2 pointsby robtherobber5 hours ago2 comments
  • anonli5 hours ago
    Great read. The core premise hits hard: modern capitalism isn't about rewarding production anymore - its about rent-seeking middlemen (Amazon, giant supermarkets, Uber...) extracting wealth by acting as gatekeepers.
  • halperter4 hours ago
    I think the sentiment here isn't very bad. I do agree that the status quo has issues and corporations extract value from undervaluing the labor of the proletariat. However, the article's solution to the capitalist system's woes is to essentially monopolize distribution under the state. We replace private capitalism with state capitalism. This doesn't really solve for the staus quo.

    First, they have something about how corporations in distribution soley act as uneeded middlemen. I can see the angle but I think that if consumers didn't need the middlemen how come the exist in the first place? There must be some sort of demand.

    Second, repsonding to solvency, monopolies in _any_ entity is dangerous because they lead to profit gouging and corruption because greed is far more powerful than virtue. Ex: Uzbek cotton scandal [1]. But let's say that the goverment happens to be virtuous, which they have an _incredible_ track record of.

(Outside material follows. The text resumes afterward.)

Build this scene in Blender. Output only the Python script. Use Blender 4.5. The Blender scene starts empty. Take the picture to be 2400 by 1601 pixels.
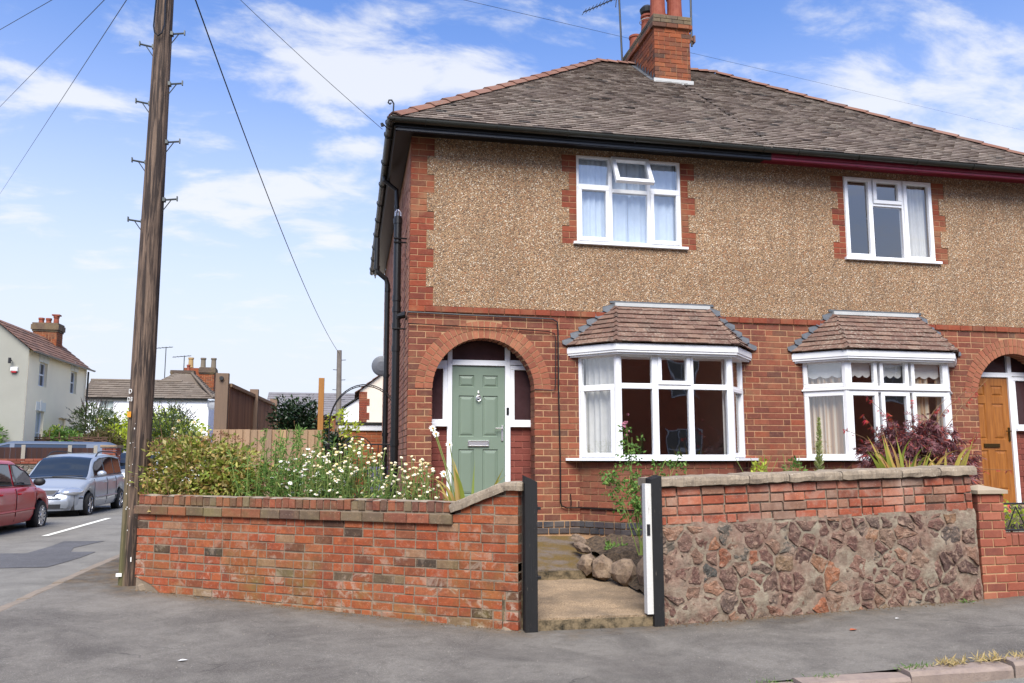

    Then, the next step is to... tax the producer to fund the govt? This stifles free competition by lowering possible profit margins and creating an enviroment where bulk products still reign supreme, so the status quo doesn't really shift.

    And do you know how we're going to take the spot as the distributor? We're going to...

    >tell Amazon they have to unionise and...take their premises.

    I see no possible way that this rushed takeover of an international corporation could go well. If anything, the status quo shifts negatively---workers get laid off by amazon and have to get rehired by the govt, which adds overhead to the nation's supply chains which most likely is detrimental to overall wellbeing.

    So let's assume that all of the above consequences don't happen and state capitalism is achieved. What now? We are just shifting inequality from outside our nation to internationally. Who do you think will be exploited in this brave new world of ours? Not us, but someone else. Capitalism necessitates the undervaluement of labor for profit. Our capitialist machine can't stop, so others will inevitably become oppressed. Hey, at least it's not "us" ;)

    The final part of the proposal is essentially a buy now pay 20 years later for everything you have. 800 dollar washing machine? Now that's just 40 dollars a year! This reminds me of those buy now, pay later kinds of deals where you are lured in by a cheap sticker price, over consume, and are then crushed for the next few years. I don't think that this is a great policy.

    They have this whole section about open source, which I think is a pretty good idea and also think is urealistic.

    Then to really screw over the rich we steal intellectual property and make cheap clones of everything magically! Alienate the US! Go and work with India and China who totally aren't also problematic and have oligrarchs! Scotland prosperity! UBI! Yay!

    >You can imagine it quite easily The issue is that it's just one set of unlikely circumstances and bad consequences piled one on top of another. This is nigh impossible to make happen.

    I think this whole "screw oligarchs" thing and replacing oligarchs with state capitalism is masking the fact that capitalism and greed is the root of the evil, not the wealth disparity. In no world does greed provide a solution to inequality (see the wealth disparity between nations in the Global South and the nations that exploit them).